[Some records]
┌────────

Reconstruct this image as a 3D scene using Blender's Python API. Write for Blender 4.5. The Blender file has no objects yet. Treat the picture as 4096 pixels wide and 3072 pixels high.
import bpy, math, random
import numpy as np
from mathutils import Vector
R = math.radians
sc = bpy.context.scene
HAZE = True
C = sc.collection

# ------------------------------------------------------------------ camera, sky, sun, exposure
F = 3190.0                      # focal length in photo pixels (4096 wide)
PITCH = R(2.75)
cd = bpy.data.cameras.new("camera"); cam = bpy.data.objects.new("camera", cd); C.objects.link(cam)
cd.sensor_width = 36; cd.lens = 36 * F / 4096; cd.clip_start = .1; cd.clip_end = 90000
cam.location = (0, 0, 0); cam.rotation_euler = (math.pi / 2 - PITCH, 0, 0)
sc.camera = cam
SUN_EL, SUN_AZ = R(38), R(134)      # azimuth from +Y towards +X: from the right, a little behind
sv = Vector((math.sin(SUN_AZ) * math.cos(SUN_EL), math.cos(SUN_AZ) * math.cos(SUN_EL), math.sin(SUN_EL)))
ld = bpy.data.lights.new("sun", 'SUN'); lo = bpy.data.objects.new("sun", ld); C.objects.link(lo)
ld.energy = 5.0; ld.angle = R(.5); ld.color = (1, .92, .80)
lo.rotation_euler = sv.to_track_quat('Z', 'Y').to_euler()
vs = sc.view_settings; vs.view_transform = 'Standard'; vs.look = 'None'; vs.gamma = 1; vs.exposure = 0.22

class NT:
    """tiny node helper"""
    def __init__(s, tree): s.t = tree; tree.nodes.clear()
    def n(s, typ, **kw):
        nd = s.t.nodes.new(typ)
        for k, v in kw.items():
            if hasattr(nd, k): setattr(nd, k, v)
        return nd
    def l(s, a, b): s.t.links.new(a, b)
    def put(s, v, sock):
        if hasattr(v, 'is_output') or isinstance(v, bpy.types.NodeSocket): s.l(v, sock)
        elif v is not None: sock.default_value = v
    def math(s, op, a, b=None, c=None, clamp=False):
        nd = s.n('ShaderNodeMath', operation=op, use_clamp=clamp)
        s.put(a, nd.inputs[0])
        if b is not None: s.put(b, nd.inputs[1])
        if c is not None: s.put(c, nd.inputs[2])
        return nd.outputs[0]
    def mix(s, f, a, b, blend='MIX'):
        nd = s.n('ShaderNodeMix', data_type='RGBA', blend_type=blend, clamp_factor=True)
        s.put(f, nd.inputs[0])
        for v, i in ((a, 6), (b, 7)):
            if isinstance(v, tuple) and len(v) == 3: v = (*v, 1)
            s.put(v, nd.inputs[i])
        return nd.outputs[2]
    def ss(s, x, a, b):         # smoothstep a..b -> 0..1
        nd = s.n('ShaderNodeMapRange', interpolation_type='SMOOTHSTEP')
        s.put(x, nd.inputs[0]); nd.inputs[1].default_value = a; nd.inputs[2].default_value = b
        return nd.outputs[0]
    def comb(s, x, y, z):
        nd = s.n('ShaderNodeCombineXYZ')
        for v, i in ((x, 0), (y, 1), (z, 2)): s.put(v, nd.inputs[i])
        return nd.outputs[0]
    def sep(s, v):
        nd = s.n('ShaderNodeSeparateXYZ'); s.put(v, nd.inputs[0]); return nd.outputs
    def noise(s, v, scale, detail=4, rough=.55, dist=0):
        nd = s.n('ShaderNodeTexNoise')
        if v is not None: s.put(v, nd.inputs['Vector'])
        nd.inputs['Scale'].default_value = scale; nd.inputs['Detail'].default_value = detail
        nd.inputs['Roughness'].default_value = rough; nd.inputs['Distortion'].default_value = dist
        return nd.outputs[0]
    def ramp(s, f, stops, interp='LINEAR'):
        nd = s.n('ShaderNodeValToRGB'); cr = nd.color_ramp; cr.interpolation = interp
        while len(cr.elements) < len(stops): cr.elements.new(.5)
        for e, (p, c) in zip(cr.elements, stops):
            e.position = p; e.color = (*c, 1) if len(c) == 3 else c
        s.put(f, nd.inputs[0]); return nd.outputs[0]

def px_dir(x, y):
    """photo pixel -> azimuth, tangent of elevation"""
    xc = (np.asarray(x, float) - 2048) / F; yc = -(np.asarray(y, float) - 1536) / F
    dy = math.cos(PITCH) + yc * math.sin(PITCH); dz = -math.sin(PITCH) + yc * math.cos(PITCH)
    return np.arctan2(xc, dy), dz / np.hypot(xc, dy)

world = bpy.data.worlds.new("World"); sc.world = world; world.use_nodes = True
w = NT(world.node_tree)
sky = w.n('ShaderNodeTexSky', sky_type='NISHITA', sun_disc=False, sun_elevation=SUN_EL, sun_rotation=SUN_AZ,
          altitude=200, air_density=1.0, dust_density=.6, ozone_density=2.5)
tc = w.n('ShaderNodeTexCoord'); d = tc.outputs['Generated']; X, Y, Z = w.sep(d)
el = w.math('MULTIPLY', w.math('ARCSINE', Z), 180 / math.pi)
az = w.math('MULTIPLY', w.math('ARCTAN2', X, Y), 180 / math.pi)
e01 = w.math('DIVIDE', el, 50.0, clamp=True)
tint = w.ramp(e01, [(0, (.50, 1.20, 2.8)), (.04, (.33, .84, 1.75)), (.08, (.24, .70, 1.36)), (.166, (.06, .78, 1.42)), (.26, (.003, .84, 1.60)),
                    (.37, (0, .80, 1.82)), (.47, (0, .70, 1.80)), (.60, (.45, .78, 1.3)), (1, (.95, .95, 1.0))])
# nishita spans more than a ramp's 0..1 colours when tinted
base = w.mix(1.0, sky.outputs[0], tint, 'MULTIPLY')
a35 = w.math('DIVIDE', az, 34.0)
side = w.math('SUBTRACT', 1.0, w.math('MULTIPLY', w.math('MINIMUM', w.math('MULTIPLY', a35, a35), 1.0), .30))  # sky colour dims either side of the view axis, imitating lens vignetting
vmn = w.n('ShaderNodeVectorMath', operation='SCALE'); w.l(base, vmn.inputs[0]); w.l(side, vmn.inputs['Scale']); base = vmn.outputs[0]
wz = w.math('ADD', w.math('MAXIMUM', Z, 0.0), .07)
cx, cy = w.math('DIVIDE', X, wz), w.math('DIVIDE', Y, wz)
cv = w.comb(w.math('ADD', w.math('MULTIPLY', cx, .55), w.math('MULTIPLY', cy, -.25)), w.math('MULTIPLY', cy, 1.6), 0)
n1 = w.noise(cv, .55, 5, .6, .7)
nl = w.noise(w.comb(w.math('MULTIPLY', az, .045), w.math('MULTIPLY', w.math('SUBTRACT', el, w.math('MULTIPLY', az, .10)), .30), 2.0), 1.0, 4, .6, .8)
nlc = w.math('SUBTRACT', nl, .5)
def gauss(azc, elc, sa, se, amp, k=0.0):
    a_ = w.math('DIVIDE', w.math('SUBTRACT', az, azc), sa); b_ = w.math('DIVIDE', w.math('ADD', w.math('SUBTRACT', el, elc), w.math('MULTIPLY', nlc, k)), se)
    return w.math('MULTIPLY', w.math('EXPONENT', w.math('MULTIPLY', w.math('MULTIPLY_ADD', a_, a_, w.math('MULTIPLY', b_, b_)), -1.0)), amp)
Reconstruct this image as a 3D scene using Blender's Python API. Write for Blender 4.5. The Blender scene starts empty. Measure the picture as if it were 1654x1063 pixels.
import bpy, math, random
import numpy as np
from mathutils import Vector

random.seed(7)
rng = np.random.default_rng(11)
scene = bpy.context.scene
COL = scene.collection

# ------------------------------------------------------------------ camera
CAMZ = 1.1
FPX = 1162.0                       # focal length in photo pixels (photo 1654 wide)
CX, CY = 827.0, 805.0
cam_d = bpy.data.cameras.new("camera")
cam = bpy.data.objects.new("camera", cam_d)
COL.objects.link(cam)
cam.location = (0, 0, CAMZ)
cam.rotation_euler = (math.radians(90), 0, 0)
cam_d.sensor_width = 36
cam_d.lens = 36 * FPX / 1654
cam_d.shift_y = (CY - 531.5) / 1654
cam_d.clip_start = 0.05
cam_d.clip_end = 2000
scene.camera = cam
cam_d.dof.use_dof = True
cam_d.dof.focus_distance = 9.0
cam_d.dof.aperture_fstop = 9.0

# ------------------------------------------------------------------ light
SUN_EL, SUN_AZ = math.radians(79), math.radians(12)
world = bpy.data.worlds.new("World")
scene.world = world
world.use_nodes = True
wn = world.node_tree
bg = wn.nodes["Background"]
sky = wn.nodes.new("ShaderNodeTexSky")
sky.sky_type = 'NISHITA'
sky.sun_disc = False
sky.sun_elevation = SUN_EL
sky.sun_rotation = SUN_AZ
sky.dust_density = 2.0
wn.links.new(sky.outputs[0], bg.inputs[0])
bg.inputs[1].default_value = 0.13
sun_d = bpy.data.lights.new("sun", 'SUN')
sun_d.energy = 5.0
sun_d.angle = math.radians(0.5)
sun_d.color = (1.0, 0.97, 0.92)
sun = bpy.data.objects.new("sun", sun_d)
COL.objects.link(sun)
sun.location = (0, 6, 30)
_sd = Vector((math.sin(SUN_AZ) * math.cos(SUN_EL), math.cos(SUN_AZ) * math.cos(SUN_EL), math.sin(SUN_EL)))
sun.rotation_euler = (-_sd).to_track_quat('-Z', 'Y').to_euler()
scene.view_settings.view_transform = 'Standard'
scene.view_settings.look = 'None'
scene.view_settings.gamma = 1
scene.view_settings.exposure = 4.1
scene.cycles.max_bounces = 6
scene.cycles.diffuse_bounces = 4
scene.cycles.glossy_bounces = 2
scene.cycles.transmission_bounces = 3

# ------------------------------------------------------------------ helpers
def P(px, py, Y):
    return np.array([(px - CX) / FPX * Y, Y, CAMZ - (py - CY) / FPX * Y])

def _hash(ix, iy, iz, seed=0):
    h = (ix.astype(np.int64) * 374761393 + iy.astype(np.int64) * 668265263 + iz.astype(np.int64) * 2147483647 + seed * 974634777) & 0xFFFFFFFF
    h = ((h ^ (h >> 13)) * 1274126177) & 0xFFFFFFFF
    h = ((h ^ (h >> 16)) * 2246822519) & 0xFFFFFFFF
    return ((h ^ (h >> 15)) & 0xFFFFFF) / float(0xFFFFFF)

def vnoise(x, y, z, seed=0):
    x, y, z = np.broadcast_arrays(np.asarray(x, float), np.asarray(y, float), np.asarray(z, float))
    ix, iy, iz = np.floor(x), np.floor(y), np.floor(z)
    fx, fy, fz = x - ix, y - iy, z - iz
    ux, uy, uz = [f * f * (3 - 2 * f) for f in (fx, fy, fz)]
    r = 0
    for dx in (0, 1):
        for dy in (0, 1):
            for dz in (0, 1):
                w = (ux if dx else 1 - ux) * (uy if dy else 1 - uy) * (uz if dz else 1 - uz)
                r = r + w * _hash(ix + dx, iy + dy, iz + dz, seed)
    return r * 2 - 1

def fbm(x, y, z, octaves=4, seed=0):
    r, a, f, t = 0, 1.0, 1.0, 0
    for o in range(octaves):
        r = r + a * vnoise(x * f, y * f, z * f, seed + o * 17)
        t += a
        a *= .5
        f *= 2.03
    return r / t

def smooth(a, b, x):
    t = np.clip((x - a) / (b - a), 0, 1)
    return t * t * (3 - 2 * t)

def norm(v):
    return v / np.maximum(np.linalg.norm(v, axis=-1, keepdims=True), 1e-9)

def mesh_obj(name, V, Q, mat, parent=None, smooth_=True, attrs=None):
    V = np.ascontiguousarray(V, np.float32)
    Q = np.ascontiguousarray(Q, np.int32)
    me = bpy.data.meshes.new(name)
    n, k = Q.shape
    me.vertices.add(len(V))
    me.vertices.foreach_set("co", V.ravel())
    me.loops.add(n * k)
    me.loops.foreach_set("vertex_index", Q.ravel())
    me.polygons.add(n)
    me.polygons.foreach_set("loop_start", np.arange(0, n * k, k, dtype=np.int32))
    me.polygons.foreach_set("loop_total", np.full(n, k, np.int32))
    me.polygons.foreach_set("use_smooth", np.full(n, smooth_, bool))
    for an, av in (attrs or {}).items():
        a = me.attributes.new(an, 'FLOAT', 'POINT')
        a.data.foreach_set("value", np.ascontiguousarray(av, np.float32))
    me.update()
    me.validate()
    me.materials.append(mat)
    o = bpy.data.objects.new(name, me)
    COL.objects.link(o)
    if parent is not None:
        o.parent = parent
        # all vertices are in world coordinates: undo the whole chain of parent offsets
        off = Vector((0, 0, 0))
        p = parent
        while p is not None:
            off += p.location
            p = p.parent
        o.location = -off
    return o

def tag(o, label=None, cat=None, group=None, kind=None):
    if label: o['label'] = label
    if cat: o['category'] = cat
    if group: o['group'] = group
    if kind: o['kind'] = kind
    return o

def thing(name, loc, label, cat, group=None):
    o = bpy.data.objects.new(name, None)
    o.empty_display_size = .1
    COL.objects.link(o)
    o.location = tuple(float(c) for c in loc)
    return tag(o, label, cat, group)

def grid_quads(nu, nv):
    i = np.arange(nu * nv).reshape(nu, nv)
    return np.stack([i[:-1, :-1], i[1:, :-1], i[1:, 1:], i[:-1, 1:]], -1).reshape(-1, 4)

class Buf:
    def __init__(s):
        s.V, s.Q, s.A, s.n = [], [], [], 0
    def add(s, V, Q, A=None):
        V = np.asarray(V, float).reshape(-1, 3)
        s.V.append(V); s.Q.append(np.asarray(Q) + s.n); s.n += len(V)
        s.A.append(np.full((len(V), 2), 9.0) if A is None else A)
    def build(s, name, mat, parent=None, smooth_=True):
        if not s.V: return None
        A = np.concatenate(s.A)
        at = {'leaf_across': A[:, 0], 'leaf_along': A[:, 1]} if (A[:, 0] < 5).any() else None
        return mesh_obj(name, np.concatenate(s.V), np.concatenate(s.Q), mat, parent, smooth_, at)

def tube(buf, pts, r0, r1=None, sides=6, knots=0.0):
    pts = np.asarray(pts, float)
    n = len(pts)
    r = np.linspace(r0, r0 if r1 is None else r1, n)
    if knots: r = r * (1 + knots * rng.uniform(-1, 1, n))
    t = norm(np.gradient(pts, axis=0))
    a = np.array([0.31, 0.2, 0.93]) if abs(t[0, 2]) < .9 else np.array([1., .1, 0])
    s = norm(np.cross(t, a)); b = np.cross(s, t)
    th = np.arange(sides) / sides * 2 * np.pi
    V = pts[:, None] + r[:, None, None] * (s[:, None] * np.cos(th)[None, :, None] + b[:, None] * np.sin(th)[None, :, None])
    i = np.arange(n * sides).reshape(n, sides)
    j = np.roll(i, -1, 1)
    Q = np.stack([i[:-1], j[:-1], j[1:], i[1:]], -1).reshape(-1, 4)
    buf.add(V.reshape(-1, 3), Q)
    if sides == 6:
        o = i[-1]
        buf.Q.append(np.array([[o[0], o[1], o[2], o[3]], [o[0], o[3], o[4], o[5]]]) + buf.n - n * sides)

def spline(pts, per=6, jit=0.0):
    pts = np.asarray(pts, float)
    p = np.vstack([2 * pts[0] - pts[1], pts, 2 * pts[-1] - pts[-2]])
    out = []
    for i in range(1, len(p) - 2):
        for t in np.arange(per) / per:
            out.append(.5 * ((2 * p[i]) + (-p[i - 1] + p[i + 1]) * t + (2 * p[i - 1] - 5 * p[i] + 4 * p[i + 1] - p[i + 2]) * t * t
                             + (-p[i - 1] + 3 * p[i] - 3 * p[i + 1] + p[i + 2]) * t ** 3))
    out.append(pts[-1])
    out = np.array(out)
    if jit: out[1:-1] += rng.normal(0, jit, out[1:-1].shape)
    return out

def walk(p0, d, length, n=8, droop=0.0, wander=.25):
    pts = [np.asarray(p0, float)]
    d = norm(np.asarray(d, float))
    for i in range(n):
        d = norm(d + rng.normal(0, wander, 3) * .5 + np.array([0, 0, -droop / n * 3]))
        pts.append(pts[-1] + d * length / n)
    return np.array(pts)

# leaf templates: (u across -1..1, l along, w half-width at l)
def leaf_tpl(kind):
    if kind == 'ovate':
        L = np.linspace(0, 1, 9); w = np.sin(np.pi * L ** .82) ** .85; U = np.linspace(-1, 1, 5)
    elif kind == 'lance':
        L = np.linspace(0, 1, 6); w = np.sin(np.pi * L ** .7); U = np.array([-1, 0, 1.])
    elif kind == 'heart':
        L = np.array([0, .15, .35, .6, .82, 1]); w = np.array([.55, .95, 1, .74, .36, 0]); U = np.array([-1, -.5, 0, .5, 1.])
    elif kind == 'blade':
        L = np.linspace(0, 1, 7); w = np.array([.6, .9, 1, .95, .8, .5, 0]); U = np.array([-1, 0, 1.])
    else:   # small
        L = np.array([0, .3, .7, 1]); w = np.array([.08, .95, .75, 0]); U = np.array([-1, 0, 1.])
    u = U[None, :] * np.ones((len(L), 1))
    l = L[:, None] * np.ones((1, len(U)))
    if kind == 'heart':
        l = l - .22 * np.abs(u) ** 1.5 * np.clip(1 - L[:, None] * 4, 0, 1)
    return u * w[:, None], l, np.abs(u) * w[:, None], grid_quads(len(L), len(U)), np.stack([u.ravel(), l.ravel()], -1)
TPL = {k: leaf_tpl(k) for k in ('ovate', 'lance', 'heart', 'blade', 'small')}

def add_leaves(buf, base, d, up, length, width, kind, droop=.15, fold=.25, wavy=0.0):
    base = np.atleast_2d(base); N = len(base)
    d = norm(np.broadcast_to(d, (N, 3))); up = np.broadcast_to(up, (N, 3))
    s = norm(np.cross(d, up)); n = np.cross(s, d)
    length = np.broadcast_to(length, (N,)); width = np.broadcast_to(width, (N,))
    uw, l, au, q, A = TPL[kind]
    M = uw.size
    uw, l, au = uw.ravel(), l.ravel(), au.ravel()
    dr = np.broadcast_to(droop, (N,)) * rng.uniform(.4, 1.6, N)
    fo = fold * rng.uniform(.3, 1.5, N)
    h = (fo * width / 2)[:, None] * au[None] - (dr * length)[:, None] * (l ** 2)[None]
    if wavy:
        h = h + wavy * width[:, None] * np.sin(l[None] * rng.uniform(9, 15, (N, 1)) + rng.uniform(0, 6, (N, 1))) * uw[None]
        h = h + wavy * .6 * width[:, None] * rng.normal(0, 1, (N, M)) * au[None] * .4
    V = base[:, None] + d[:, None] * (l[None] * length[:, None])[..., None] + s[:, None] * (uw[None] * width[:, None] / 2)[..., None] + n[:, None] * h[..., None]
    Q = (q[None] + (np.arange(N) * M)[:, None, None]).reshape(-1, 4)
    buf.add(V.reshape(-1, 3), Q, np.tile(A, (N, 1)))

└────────

▸ **Task brief**
Write down exactly the span of lines above from the one containing "were 1654x1063 pixels." to the one containing "COL = scene.collection", both ends included.

▸ **Answer to this exercise**
Reconstruct this image as a 3D scene using Blender's Python API. Write for Blender 4.5. The Blender scene starts empty. Measure the picture as if it were 1654x1063 pixels.
import bpy, math, random
import numpy as np
from mathutils import Vector

random.seed(7)
rng = np.random.default_rng(11)
scene = bpy.context.scene
COL = scene.collection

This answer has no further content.